Pope Benedict XVI has recalled moments of “joy and light” during his papacy but also times of great difficulty in an emotional, final general audience in St. Peter’s Square before retiring.

The Pope thanked his cardinals, colleagues and ordinary faithful for their support and for respecting his decision to become the first pope in 600 years to resign. He said that “to love the church means also to have the courage to take difficult, painful decisions, always keeping the good of the church in mind, not oneself.”

Tens of thousands of people toting banners saying “Grazie!” (thank you) jammed the piazza to bid the Pope farewell during his last audience the appointment he has kept each week to teach the world about the Catholic faith.

Pilgrims and curiosity-seekers picked spots along the main boulevard leading to the square to watch Wednesday’s event on giant TV screens. Some 50,000 tickets were requested for Pope Benedict’s final master class, but Italian media estimated the number of people actually attending could be double that.

“It’s difficult. The emotion is so big,” said Jan Marie, a 53-year-old Roman in his first years as a seminarian. “We came to support the Pope’s decision.”

With chants of “Benedetto” erupting every so often, the mood was far more buoyant than during the Pope’s final Sunday blessing and recalled the jubilant turnouts that often accompanied him at World Youth Days and events involving his predecessor, Pope John Paul II.

Pope Benedict on Thursday will become the first Pope in 600 years to resign, a decision he said he took after realising that, at 85, he simply didn’t have the strength of mind or body to carry on. He will meet with cardinals on Thursday morning for a final time, then fly by helicopter to the Papal residence at Castel Gandolfo, south of Rome. There, at 8 p.m., the doors of the Palazzo will close and the Swiss Guards in attendance will go off duty, their service protecting the head of the Catholic Church over for now.

Many of the cardinals who will choose the Pope’s successor were in St. Peter’s Square for his final audience, including retired Los Angeles Cardinal Roger Mahony, object of a grass-roots campaign in the U.S. to persuade him to recuse himself for having covered up for sexually abusive priests. Cardinal Mahony has said he will vote.

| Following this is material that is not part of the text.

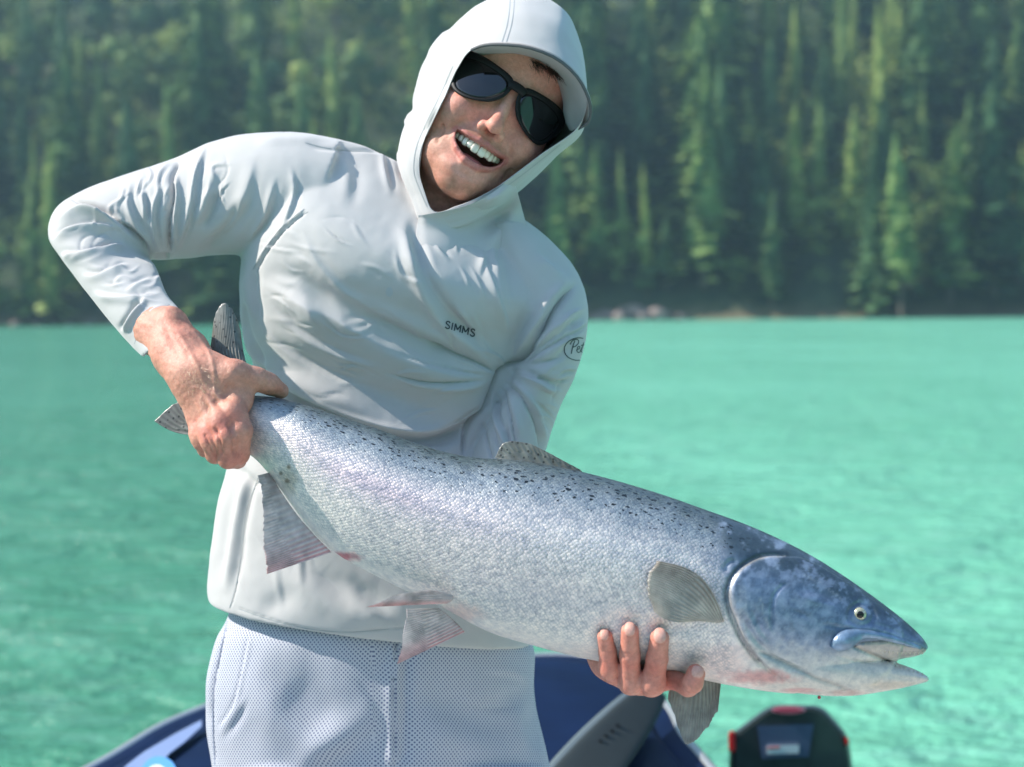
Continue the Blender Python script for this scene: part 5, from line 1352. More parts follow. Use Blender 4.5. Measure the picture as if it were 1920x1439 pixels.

Vatican officials say cardinals will begin meeting on Monday to decide when to set the date for the conclave to elect the next Pope.

But the rank and file in the crowd on Wednesday weren’t so concerned with the future; they wanted to savour the final moments with the Pope they have known for eight years.

“I came to thank him for the testimony that he has given the Church,” said Maria Cristina Chiarini, a 52-year-old homemaker who travelled by train early Wednesday from Lugo, near Ravenna, with some 60 members of her parish. “There’s nostalgia, human nostalgia, but also comfort, because as a Christian we have hope. The Lord won’t leave us without a guide.”